Candidatos desses continentes não só representam uma mudança de eixo geográfico na Igreja, mas também trazem visões morais mais conservadoras, o que interessa à extrema direita.
Por outro lado, a composição atual do Colégio Cardinalício ainda favorece, em teoria, a visão de Francisco.
Dos 135 cardeais eleitores, mais da metade foi nomeada por ele, e muitos têm compromisso com causas como a justiça social, a proteção ambiental e a inclusão.
No entanto, a eleição de um papa não é matemática.

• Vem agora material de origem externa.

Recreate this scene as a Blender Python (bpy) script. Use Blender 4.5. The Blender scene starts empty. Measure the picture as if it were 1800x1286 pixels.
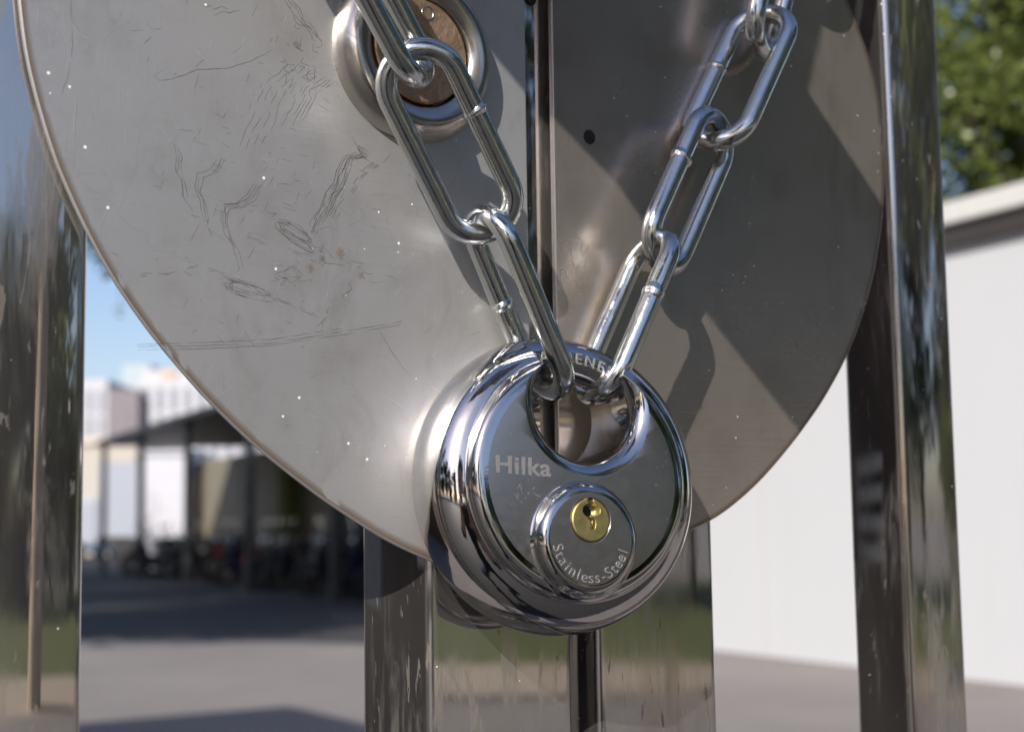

Pressões políticas, articulações de bastidores e o desejo de preservar a unidade da Igreja podem levar a escolhas inesperadas — muitas vezes, optando por figuras moderadas que consigam dialogar com diferentes correntes internas.
Seja qual for o resultado, uma coisa é certa: a escolha do próximo papa definirá não apenas o futuro da Igreja Católica, mas também seu papel no cenário político e social mundial.
Será que veremos a continuidade do projeto de uma Igreja aberta, próxima dos pobres e comprometida com as grandes questões do nosso tempo?
Ou será que o conservadorismo, impulsionado por uma nova aliança entre a religião e a política global, voltará a dominar o Vaticano?
A resposta virá das paredes silenciosas da Capela Sistina — e do fumo branco que, em breve, subirá novamente ao céu de Roma.